Brötzmann is known for his aggressive approach to horns, mainly on tenor saxophone but also on bass sax, clarinets and taragato. Any casual listener knows that his work can be brutal at times. But he does adapt his sound, depending on the group. I heard him a few years ago in a duet with vibraphonist Jason Adasiewicz, and the meeting drew out some subtle lines from his partner.  Maybe it was just the subject matter but his album Never Too Late But Always Too Early, dedicated to the late bassist Peter Kowald, felt more reflective as he meditated on the loss of his friend.

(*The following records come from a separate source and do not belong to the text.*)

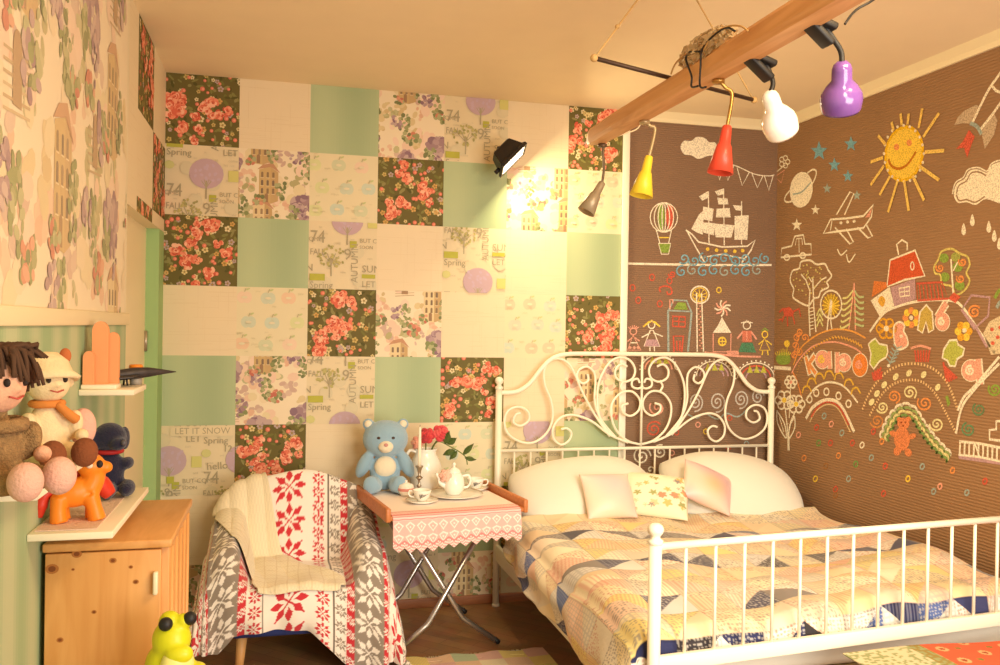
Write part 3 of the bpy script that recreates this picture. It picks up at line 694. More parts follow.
c.k_((222, 206, 120), [(330, 240), (350, 205), (368, 162), (420, 148), (462, 172), (500, 188), (512, 230), (495, 270), (512, 312), (485, 360), (440, 382), (420, 340), (370, 325), (362, 282), (335, 272)], .012, True, True).k_(W_, [(416, 200), (428, 375)], .012).k_(W_, [(428, 260), (450, 215)], .009); c.done('chalk_tree', 'leafy green and orange chalk tree beside the red house')
c = CR_('D'); c.k_(W_, [(0, 572), (60, 490), (120, 450), (250, 415), (400, 410), (470, 440), (560, 570), (640, 680)], .016, True).k_(L_, [(470, 460), (545, 550), (600, 650)], .016).k_(W_, [(345, 500), (400, 415)], .012); c.done('chalk_hill', 'white chalk line of the big round hill')
c = CR_('D'); c.k_(L_, [(470, 460), (520, 385), (614, 396), (606, 490), (535, 556)], .014, close=True).spiral(O_, 535, 470, 34, 2.2, .016); c.done('chalk_house', 'lilac outlined chalk house with orange spiral')
c = CR_('D'); c.fill((226, 206, 168), [(580, 580), (612, 520), (668, 490), (700, 500), (700, 680), (620, 690)]).dots(R_, [(625, 560), (655, 600), (630, 630), (668, 550)], 10).k_(G_, [(640, 400), (665, 360), (690, 370)], .02, True).k_(S_, [(650, 450), (668, 420), (690, 430)], .02, True); c.done('chalk_mound', 'pale chalk mound with red spots')
def flower(c, x, y, r, k2, k3, n=6):
    for i in range(n): c.ring(k2, x+r*.62*math.cos(i*2*PI/n), y+r*.62*math.sin(i*2*PI/n), r*.36, r*.4, .014)
    c.ell(k3, x, y, r*.25, r*.28)
c = CR_('D'); flower(c, 85, 555, 52, (232, 170, 60), W_); c.done('chalk_flower', 'orange ringed chalk flower left of the pink letter')
c = CR_('D')
for i in range(8): c.ell(Y_ if i % 2 else O_, 213+30*math.cos(i*.785), 500+36*math.sin(i*.785), 16, 18)
c.ell(W_, 213, 500, 10, 12); c.done('chalk_flower', 'solid yellow chalk flower left of the tall arch letter')
c = CR_('D')
for i in range(6): c.ell(Y_ if i % 2 else (240, 176, 62), 480+28*math.cos(i*1.05), 570+34*math.sin(i*1.05), 18, 20)
c.ell(W_, 485, 565, 12, 12); c.done('chalk_flower', 'yellow chalk flower under the lilac house')
# letters along the hill
c = CR_('F')
for t in ([(184, 82), (206, 178)], [(232, 75), (200, 122)], [(202, 124), (238, 178)]): c.k_(W_, t, .055)
c.z += 3
for t in ([(184, 86), (206, 174)], [(230, 80), (200, 122)], [(204, 128), (236, 172)]): c.k_(O_, t, .03)
c.done('chalk_letter', 'orange chalk letter K outlined in white')
def blobletter(crop, x, y, a, b2, k2, stem, k3, t):
    c = CR_(crop); c.ell(W_, x, y, a+4, b2+4)
    if stem: c.k_(W_, stem, .055)
    c.z += 2; c.ell(k2, x, y, a, b2)
    if stem: c.k_(k2, stem, .036)
    c.z += 2; c.spiral(k3, x-4, y, a*.55, 1.8, .012); c.done('chalk_letter', t)
blobletter('F', 270, 100, 36, 46, P_, [(304, 58), (308, 148)], Y_, 'pink chalk letter a with a yellow curl')
blobletter('F', 380, 116, 36, 46, P_, [(345, 62), (345, 168)], W_, 'pink chalk letter p with a white curl')
blobletter('F', 462, 128, 38, 58, (236, 138, 62), None, P_, 'orange chalk letter o')
blobletter('D', 372, 520, 36, 46, P_, [(392, 425), (345, 500)], W_, 'pink chalk letter on the hill crest with raised tail')
blobletter('G', 482, 145, 44, 50, P_, [(516, 90), (526, 212)], W_, 'pink chalk letter a at the end of the word')
c = CR_('D'); E = [(122, 560), (132, 532), (156, 522), (178, 540), (174, 568), (190, 600), (194, 640), (156, 662), (130, 640)]
c.fill(P_, E, True).k_(W_, E, .012, True, True); c.done('chalk_letter', 'plump pink chalk letter E')
c = CR_('D'); E = [(245, 562), (258, 470), (290, 434), (320, 470), (327, 560), (302, 576), (288, 520), (270, 578)]
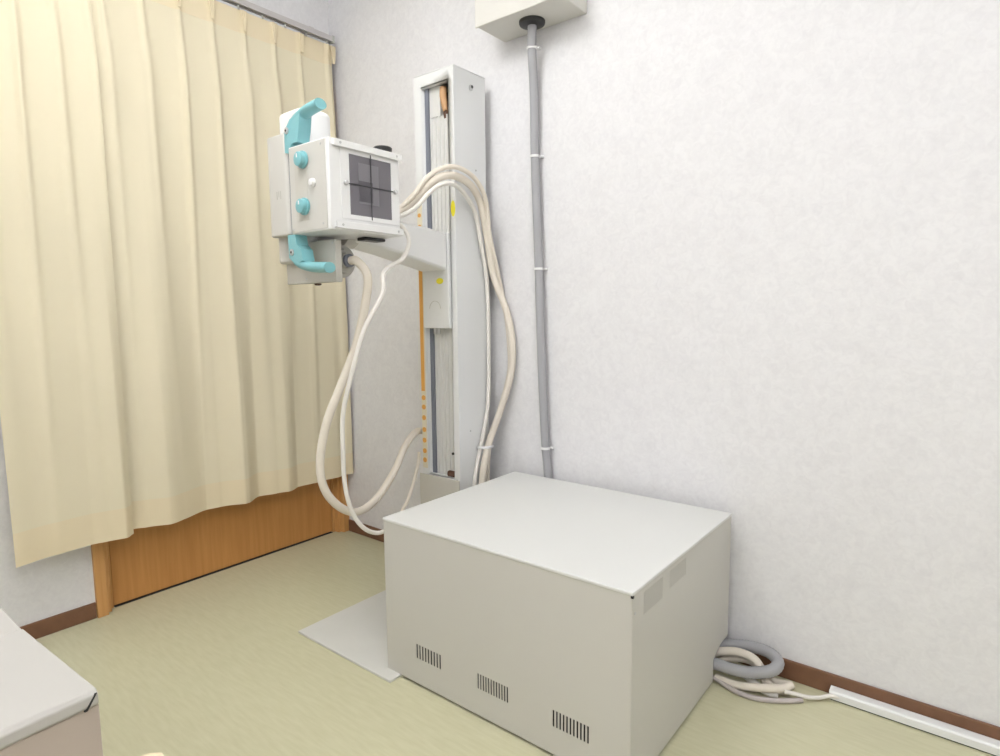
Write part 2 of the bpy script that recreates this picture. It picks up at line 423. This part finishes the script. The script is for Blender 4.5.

Of course, Leigh is no stranger to Brötzmann. They've released three other albums of live performances. Sparrow Nights documents their first time working in a studio. She also has a unique approach to her instrument, making it drone or howl like a conventional guitar. Only when she bends the pitch does it come close to resembling a standard pedal steel.

"Summer Rain" starts the album with Brötzmann ruminating on tenor in a warm tone that points towards more traditional players of that instrument. Leigh fades in towards the end of the two-minute piece, sounding like an organ upon first entry. "This Word Love" follows, with Leigh repeating a two-note vamp, setting a mood that would fit perfectly on a label like Kranky. When Brötzmann enters, the crisp recording invites the opportunity to imagine what his embouchure might be like. (It wasn't that last time I thought about this during the album.) Although soprano sax isn't listed as one of his many instruments on Sparrow Nights, this track's horn sounds a lot like one. Notes squeeze their way out of the bell, sounding like the air narrowly escaped getting trapped on the reed in his mouth. They're rough and scratchy but make an interesting combination with Leigh's droning background.

Leigh begins alone in "It's Almost Dark," plucking out notes and creating ripples of strings. After five minutes, the niceties are gone. Brötzmann unleashes a swarm of wails from his horn and Leigh bends pitches. Rather than end on vicious blasts, they bring the mood back down, sounding pensive and just a little bit eerie.

Brötzmann switches between tenor, alto and bass saxophones, along with B-flat, bass and contra-alto clarinets, so things never get too predictable. Of the ten tracks on the disc (six on vinyl), four go on for ten minutes or more. Although things can get pretty dense, these improvisations often change shape rather than staying in one spot and attempting to blow down the walls. This becomes especially clear in "My Empty Heart," where the ambient strings and wailing clarinet reach a particular sweet spot, shimmering and wailing at the same time.

Sparrow Nights might not be easy listening but it reveals how two seemingly opposite instruments (and players) take cues from each other and how those ideas can finfluence the way they respond.